*Dataset entries*

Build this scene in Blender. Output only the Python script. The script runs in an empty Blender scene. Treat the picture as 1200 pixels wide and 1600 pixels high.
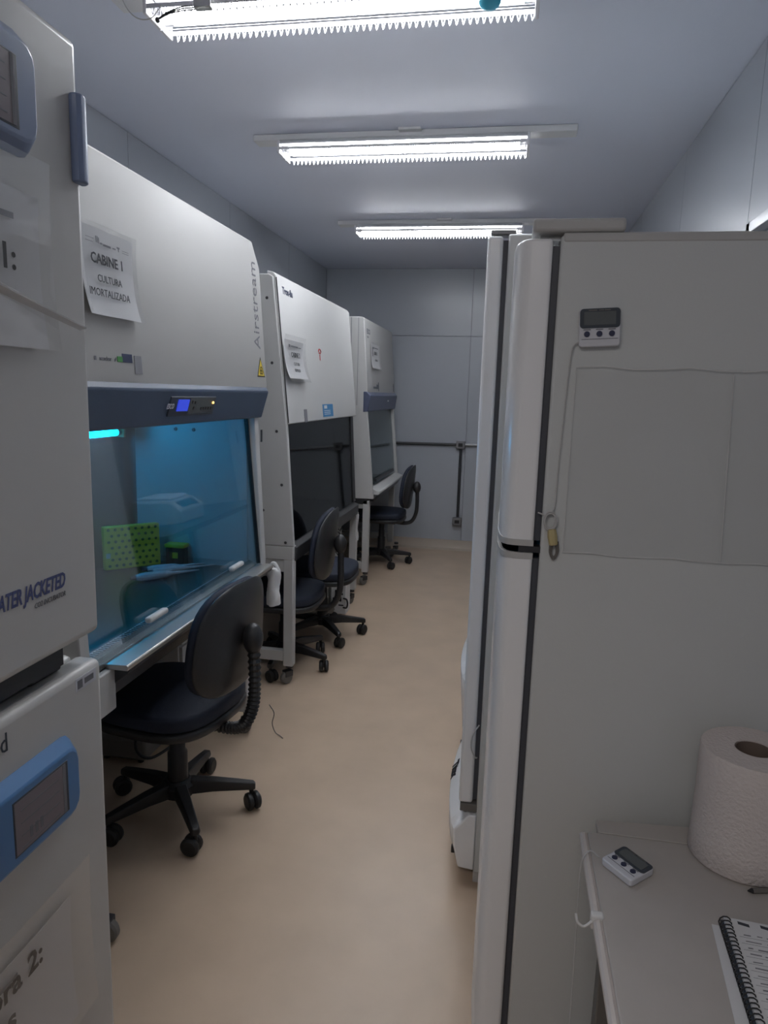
import bpy, bmesh, math, random
from mathutils import Vector, Matrix
random.seed(7)
PI = math.pi
C = bpy.context.scene.collection
sc = bpy.context.scene

# ---------------------------------------------------------------- camera, world, exposure
def make_camera():
    pitch, yaw, roll = 0.1690770, 0.1736355, 0.0300270
    cp = math.cos(pitch)
    f = Vector((-math.sin(yaw) * cp, math.cos(yaw) * cp, -math.sin(pitch)))
    r = Vector((math.cos(yaw), math.sin(yaw), 0)); u = r.cross(f)
    c, s = math.cos(roll), math.sin(roll)
    r2 = c * r + s * u; u2 = -s * r + c * u
    m = Matrix((r2, u2, -f)).transposed().to_4x4()
    m.translation = Vector((0, 0, 1.5))
    cd = bpy.data.cameras.new('camera'); cd.sensor_fit = 'VERTICAL'; cd.sensor_height = 36.0
    cd.lens = 1092.0 / 1600 * 36; cd.clip_start = 0.02
    o = bpy.data.objects.new('camera', cd); o.matrix_world = m
    C.objects.link(o); sc.camera = o
make_camera()
w = bpy.data.worlds.new('world'); sc.world = w; w.use_nodes = True
w.node_tree.nodes['Background'].inputs[0].default_value = (0.5, 0.55, 0.65, 1)
w.node_tree.nodes['Background'].inputs[1].default_value = 0.02
vs = sc.view_settings
vs.view_transform = 'Standard'; vs.look = 'None'; vs.gamma = 1.0; vs.use_curve_mapping = False
vs.exposure = 0.08
sc.cycles.use_denoising = True
sc.cycles.max_bounces = 10
TUBE = 38.0       # strength of the ceiling tubes
REAR_FILL = 17.0     # watts of the warm fill lamp added unseen behind the camera

def area(name, loc, rot, sx, sy, watts, col):
    d = bpy.data.lights.new(name, 'AREA'); d.shape = 'RECTANGLE'; d.size = sx; d.size_y = sy
    d.energy = watts; d.color = col
    o = bpy.data.objects.new(name, d); o.location = loc; o.rotation_euler = rot; C.objects.link(o)
    return o
area('rear_fill_lamp', (-0.55, -0.9, 2.6), (0, 0, 0), 1.1, 0.12, REAR_FILL, (1.0, 0.93, 0.88))

# ---------------------------------------------------------------- materials
def srgb(r, g, b):
    f = lambda c: (c / 12.92) if c <= 0.04045 else ((c + 0.055) / 1.055) ** 2.4
    return (f(r / 255), f(g / 255), f(b / 255), 1)

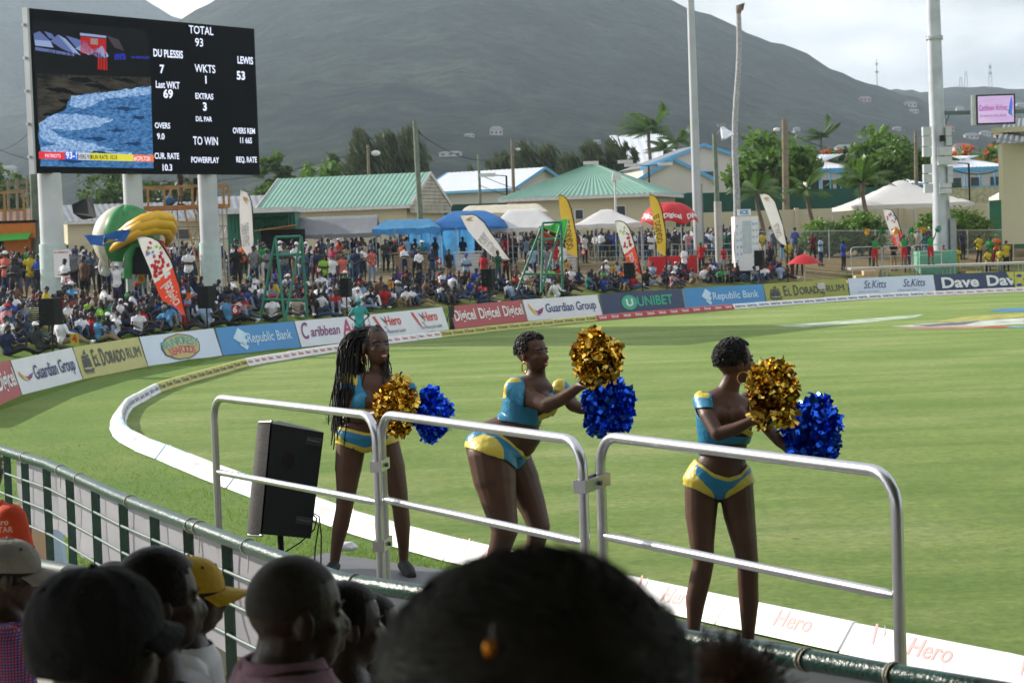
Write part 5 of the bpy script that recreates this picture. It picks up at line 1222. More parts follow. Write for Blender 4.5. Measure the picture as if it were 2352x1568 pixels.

*Stated problem*
Write the records out once more, exactly as they appear, with no pictures.

*Response to this task*
Build this scene in Blender. Output only the Python script. The script runs in an empty Blender scene. Treat the picture as 1200 pixels wide and 1600 pixels high.
import bpy, bmesh, math, random
from mathutils import Vector, Matrix
random.seed(7)
PI = math.pi
C = bpy.context.scene.collection
sc = bpy.context.scene

# ---------------------------------------------------------------- camera, world, exposure
def make_camera():
    pitch, yaw, roll = 0.1690770, 0.1736355, 0.0300270
    cp = math.cos(pitch)
    f = Vector((-math.sin(yaw) * cp, math.cos(yaw) * cp, -math.sin(pitch)))
    r = Vector((math.cos(yaw), math.sin(yaw), 0)); u = r.cross(f)
    c, s = math.cos(roll), math.sin(roll)
    r2 = c * r + s * u; u2 = -s * r + c * u
    m = Matrix((r2, u2, -f)).transposed().to_4x4()
    m.translation = Vector((0, 0, 1.5))
    cd = bpy.data.cameras.new('camera'); cd.sensor_fit = 'VERTICAL'; cd.sensor_height = 36.0
    cd.lens = 1092.0 / 1600 * 36; cd.clip_start = 0.02
    o = bpy.data.objects.new('camera', cd); o.matrix_world = m
    C.objects.link(o); sc.camera = o
make_camera()
w = bpy.data.worlds.new('world'); sc.world = w; w.use_nodes = True
w.node_tree.nodes['Background'].inputs[0].default_value = (0.5, 0.55, 0.65, 1)
w.node_tree.nodes['Background'].inputs[1].default_value = 0.02
vs = sc.view_settings
vs.view_transform = 'Standard'; vs.look = 'None'; vs.gamma = 1.0; vs.use_curve_mapping = False
vs.exposure = 0.08
sc.cycles.use_denoising = True
sc.cycles.max_bounces = 10
TUBE = 38.0       # strength of the ceiling tubes
REAR_FILL = 17.0     # watts of the warm fill lamp added unseen behind the camera

def area(name, loc, rot, sx, sy, watts, col):
    d = bpy.data.lights.new(name, 'AREA'); d.shape = 'RECTANGLE'; d.size = sx; d.size_y = sy
    d.energy = watts; d.color = col
    o = bpy.data.objects.new(name, d); o.location = loc; o.rotation_euler = rot; C.objects.link(o)
    return o
area('rear_fill_lamp', (-0.55, -0.9, 2.6), (0, 0, 0), 1.1, 0.12, REAR_FILL, (1.0, 0.93, 0.88))

# ---------------------------------------------------------------- materials
def srgb(r, g, b):
    f = lambda c: (c / 12.92) if c <= 0.04045 else ((c + 0.055) / 1.055) ** 2.4
    return (f(r / 255), f(g / 255), f(b / 255), 1)

Write part 5 of the bpy script that recreates this picture. It picks up at line 1222. More parts follow. Write for Blender 4.5. Measure the picture as if it were 2352x1568 pixels.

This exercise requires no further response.